Oleh: Dandi Bratanata
Di tengah iklim politik gerakan yang semakin rapuh, sikap organisasi bukan lagi sekadar soal arah, tapi juga soal keberanian menjaga integritas. Itulah yang kini dipertaruhkan oleh Dewan Pimpinan Cabang (DPC) GMNI Jambi. Organisasi yang selama ini menggaungkan persatuan dan konsolidasi kader, kini justru terjebak dalam sikap kontradiktif dan elitis yang mencederai semangat kolektif perjuangan.
DPC GMNI Jambi sebelumnya tampil progresif dengan menolak tunduk pada salah satu kubu DPP GMNI yang berseteru, yakni antara faksi Imanuel Cahyadi dan faksi Arjuna Putra Aldino. Mereka menyuarakan semangat persatuan, bahkan menginisiasi jalan tengah: menunggu terbentuknya Kongres Persatuan atau hasil rekonsiliasi yang sah secara kolektif. Sikap ini awalnya dipandang sebagai langkah dewasa dalam menyikapi dualisme yang sudah terlalu lama menodai marwah organisasi.
Namun, semua berubah ketika pengurus DPC GMNI Jambi secara diam-diam mulai merapat ke faksi Imanuel.

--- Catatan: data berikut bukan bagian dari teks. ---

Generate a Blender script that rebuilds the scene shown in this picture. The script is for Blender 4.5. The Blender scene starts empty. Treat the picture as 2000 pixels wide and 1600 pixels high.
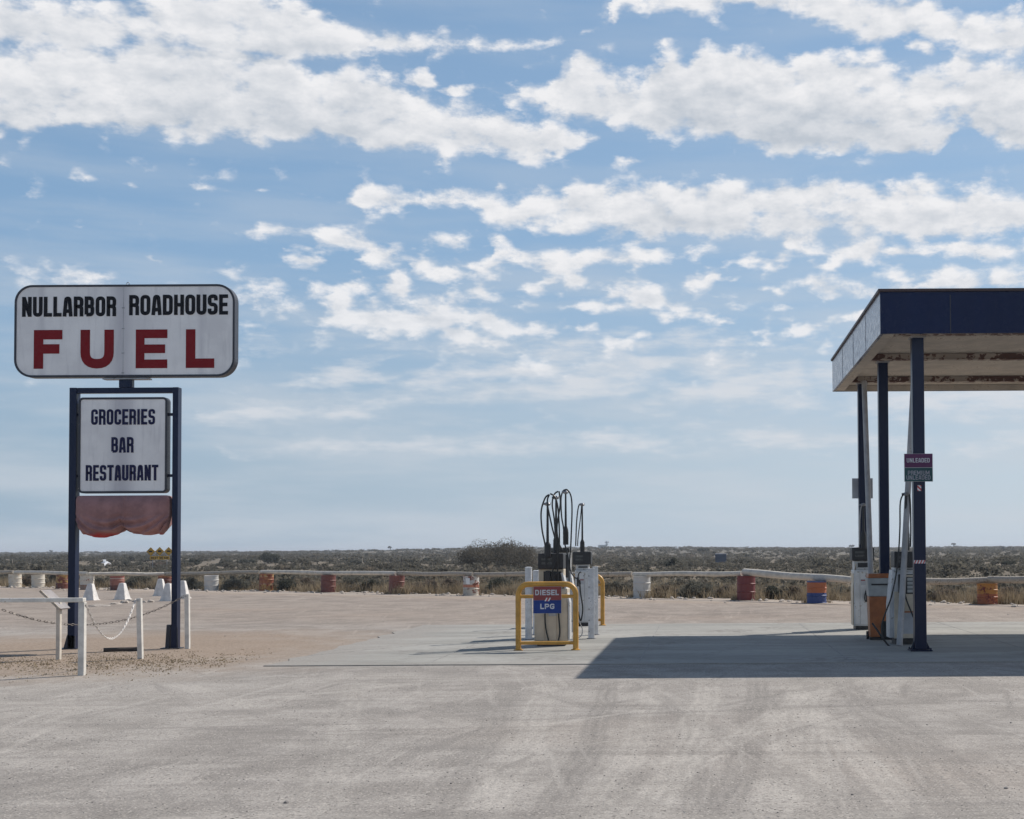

Tanpa mekanisme forum kader, tanpa musyawarah terbuka, dan tanpa kesepakatan bersama, mereka menetapkan arah organisasi kepada satu kubu mengkhianati konsensus yang sebelumnya di agungkan. Bahkan pelantikan pengurus baru dan dukungan terhadap Kongres ke-XXII versi Imanuel dilakukan secara seremonial dan politis, seolah mengabaikan keresahan di tingkat akar rumput.
Ini bukan hanya soal pilihan arah, ini soal etika perjuangan.
Bagaimana mungkin organisasi yang mengusung semangat Marhaenisme dengan prinsip kerakyatan dan kolektivitas malah mengambil keputusan sepihak layaknya elite partai yang bermain kuasa di balik layar?
Sikap ini tak hanya menunjukan kemunduran dalam praktik organisasi, tetapi juga mencerminkan ketidakjujuran intelektual. Jika dulu menolak kepemimpinan DPP karena dianggap tidak representatif dan inkonsisten, mengapa kini justru mendukung tanpa proses refleksi bersama? Apa bedanya dengan tindakan yang mereka kritik sebelumnya?
Tak sedikit kader yang kecewa. Bukan karena pilihan jatuh ke kubu tertentu, tetapi karena prosesnya cacat secara moral dan struktural. Organisasi tak boleh menjadi kendaraan ambisi pribadi sekelompok elit. GMNI bukan organisasi milik pengurus tapi milik kader, milik gerakan, milik sejarah.
Lebih menyedihkan lagi, tindakan ini membuka ruang tafsir bahwa keputusan tersebut bukan murni lahir dari dinamika internal kader, melainkan sarat akan kepentingan eksternal dan pragmatisme jangka pendek. Seakan organisasi ini bukan lagi alat perjuangan ideologis, tapi hanya komoditas politik yang diperdagangkan dalam kongres.
Jika ini terus dibiarkan, DPC GMNI Jambi tidak hanya kehilangan kepercayaan dari kader internalnya, tetapi juga kehilangan posisi moral dalam wacana persatuan nasional GMNI. Mereka tak lagi layak bicara soal idealisme, karena mereka telah merobek konsensus itu dengan tangan sendiri.
Kini saatnya kader bangkit menyuarakan kembali suara kolektif. Membuka ruang konsolidasi sejati, bukan sekadar seremoni pelantikan yang dipoles dengan jargon revolusioner. Jika GMNI ingin tetap relevan dalam sejarah gerakan nasional, maka integritas kader harus jadi fondasi bukan kompromi atas nama kepentingan.